What I need to do to generate a clock of 1.1MHz

Thread Starter

redyakuza87

Joined Apr 21, 2009
6
With all due respect,

I was given a 4060 with crystals 8MHz and I need to generate 1.1MHz with these (and other capacitors and resistors). If I am not mistaken, we can't generate 1.1MHz with that. Hence, the supervisor asked me to use another 4040 connected to the 8MHz output to get 1.1MHz. I am not so sure how it works.

Any help is appreciated
 

SgtWookie

Joined Jul 17, 2007
22,230
Afraid you're not going to get there with an 8MHz crystal and either a 4040 or a 4060.

A 4040 has /2 (Q1), /4 (Q2), /8 (Q3), etc. outputs, but to get 1.1MHz from 8MHz, you'd need to divide by 7.272... which isn't going to happen.

A 4060 IC's outputs start at /16 (Q4), so 0.5MHz is the most you could get out of it using an 8MHz crystal.

If you need a pretty stable 1.1MHz clock, you're going to need to get a different crystal; one that's evenly divisible by 2 to get 1.1MHz would be your best bet.

If you can tolerate a rather wide variance in frequency, you could go with an RC oscillator. It won't be nearly as accurate as a crystal oscillator.
 

Thread Starter

redyakuza87

Joined Apr 21, 2009
6
Thanks..

That is just what I have in mind as it really is impossible to get 1.1MHz. However, he did say something about connecting the output from 9 of 4060 (the 8MHz output) to 10 on 4040. That is something I have no idea what it is about and what does it do. I hope you can help.

Thanks again :)
 

SgtWookie

Joined Jul 17, 2007
22,230
What's your tolerance on the frequency?

I think your boss is thinking that you might get within 1% of 1.1MHz by XORing a number of outputs, but it's going to be ugly, and the clock won't be close to symetrical.
 

KL7AJ

Joined Nov 4, 2008
2,229
Afraid you're not going to get there with an 8MHz crystal and either a 4040 or a 4060.

A 4040 has /2 (Q1), /4 (Q2), /8 (Q3), etc. outputs, but to get 1.1MHz from 8MHz, you'd need to divide by 7.272... which isn't going to happen.

A 4060 IC's outputs start at /16 (Q4), so 0.5MHz is the most you could get out of it using an 8MHz crystal.

If you need a pretty stable 1.1MHz clock, you're going to need to get a different crystal; one that's evenly divisible by 2 to get 1.1MHz would be your best bet.

If you can tolerate a rather wide variance in frequency, you could go with an RC oscillator. It won't be nearly as accurate as a crystal oscillator.

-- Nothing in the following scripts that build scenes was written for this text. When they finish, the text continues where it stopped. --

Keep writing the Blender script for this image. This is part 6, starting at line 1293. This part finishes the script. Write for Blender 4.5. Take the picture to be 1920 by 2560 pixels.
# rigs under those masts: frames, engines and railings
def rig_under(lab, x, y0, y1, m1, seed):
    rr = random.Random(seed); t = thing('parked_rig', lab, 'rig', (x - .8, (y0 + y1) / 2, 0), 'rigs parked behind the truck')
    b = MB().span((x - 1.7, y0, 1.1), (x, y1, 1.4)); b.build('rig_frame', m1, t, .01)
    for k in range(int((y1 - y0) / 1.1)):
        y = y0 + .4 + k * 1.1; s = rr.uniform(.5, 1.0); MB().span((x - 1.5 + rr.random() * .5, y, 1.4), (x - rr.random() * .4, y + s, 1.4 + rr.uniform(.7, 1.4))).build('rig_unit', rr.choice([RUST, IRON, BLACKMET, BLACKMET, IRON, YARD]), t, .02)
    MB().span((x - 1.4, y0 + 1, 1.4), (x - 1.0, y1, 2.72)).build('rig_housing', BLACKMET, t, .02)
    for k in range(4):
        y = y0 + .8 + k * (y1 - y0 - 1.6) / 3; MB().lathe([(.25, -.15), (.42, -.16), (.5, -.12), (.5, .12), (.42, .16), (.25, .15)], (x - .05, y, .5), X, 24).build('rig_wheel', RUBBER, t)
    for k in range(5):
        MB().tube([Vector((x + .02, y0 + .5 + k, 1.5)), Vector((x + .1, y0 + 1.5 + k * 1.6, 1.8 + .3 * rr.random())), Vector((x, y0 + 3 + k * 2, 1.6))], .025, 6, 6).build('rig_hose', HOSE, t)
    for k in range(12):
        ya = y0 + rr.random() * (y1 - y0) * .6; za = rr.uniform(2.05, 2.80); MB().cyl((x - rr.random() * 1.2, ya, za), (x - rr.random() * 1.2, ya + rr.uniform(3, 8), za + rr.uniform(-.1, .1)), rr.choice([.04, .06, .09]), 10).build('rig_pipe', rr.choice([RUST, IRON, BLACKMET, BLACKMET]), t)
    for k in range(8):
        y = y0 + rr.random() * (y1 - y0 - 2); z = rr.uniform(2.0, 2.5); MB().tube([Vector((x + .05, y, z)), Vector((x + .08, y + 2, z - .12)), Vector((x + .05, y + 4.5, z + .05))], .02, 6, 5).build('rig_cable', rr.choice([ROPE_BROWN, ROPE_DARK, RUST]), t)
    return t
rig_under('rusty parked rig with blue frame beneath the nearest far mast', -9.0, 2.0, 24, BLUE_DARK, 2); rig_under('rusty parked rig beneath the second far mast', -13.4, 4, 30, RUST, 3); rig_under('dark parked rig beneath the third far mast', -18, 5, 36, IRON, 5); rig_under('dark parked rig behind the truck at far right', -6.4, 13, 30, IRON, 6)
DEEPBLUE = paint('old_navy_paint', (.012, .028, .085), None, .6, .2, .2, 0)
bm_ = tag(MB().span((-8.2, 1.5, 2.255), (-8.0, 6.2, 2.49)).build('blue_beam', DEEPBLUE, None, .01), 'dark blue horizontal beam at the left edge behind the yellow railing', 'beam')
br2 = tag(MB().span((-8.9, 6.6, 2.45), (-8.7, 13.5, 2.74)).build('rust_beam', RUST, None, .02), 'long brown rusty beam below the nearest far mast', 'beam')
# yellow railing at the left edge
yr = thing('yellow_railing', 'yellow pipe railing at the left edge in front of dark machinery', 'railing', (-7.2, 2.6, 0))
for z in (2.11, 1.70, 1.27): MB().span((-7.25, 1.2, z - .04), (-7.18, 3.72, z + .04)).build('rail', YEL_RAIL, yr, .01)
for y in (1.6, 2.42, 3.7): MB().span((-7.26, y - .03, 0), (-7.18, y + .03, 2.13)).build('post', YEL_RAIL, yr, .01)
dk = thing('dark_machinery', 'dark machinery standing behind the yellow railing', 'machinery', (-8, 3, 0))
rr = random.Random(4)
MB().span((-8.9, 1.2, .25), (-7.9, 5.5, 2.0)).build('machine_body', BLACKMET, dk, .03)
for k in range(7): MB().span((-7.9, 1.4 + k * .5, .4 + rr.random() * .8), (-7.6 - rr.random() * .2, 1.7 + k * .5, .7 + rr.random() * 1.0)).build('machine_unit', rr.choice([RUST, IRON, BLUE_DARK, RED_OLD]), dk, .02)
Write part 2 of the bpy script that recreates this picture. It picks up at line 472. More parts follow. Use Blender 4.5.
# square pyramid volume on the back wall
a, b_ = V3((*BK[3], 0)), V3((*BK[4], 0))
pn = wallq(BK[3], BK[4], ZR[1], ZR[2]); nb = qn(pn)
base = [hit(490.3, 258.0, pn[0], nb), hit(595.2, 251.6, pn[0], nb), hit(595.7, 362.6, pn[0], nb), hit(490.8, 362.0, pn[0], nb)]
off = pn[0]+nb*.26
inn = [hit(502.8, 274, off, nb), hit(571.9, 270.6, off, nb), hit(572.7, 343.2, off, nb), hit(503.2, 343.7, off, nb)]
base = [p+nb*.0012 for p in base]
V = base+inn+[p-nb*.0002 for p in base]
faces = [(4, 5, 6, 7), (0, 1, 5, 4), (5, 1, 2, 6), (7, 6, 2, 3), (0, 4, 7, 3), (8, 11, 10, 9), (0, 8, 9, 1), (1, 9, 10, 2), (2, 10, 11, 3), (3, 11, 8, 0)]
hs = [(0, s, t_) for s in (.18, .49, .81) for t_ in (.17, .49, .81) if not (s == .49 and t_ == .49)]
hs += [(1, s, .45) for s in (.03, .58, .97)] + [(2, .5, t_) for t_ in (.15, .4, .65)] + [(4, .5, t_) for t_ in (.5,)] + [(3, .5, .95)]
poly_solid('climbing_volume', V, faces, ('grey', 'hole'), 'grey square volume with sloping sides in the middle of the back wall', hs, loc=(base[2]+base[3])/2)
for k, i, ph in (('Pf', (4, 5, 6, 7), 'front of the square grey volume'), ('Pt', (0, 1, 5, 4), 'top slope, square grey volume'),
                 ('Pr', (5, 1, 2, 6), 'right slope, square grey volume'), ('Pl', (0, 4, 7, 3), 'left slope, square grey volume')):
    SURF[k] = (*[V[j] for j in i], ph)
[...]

There's a way of doing it, but you'll need a few more active devices. Take an 8MHZ oscillator, divide by eight to get 1MHz. Divide by ten to get 100KHZ. Remix the 100kHZ with the 1MHZ, and filter. voila.


Eric
 

Wendy

Joined Mar 24, 2008
23,421
Double the frequency, and you can use a single flip flop.

I'd look for a crystal that is already at the freq you're looking for, or are you stuck with the parts you have?
 

hgmjr

Joined Jan 28, 2005
9,027
There's a way of doing it, but you'll need a few more active devices. Take an 8MHZ oscillator, divide by eight to get 1MHz. Divide by ten to get 100KHZ. Remix the 100kHZ with the 1MHZ, and filter. voila.


Eric
Do you have any examples of a mixer circuit that would recombine the two squarewaves?

hgmjr
 

SgtWookie

Joined Jul 17, 2007
22,230
If you connected the 4060, 4040 and crystal up like your instructor suggested, then you could use 4070 XOR gates wired to the Q3, Q7, Q8, Q11, Q12 and Q14 outputs to approximate 1.1MHz. The clock wouldn't be symmetrical, but it would average out over time to be within 1% of 1.1MHz.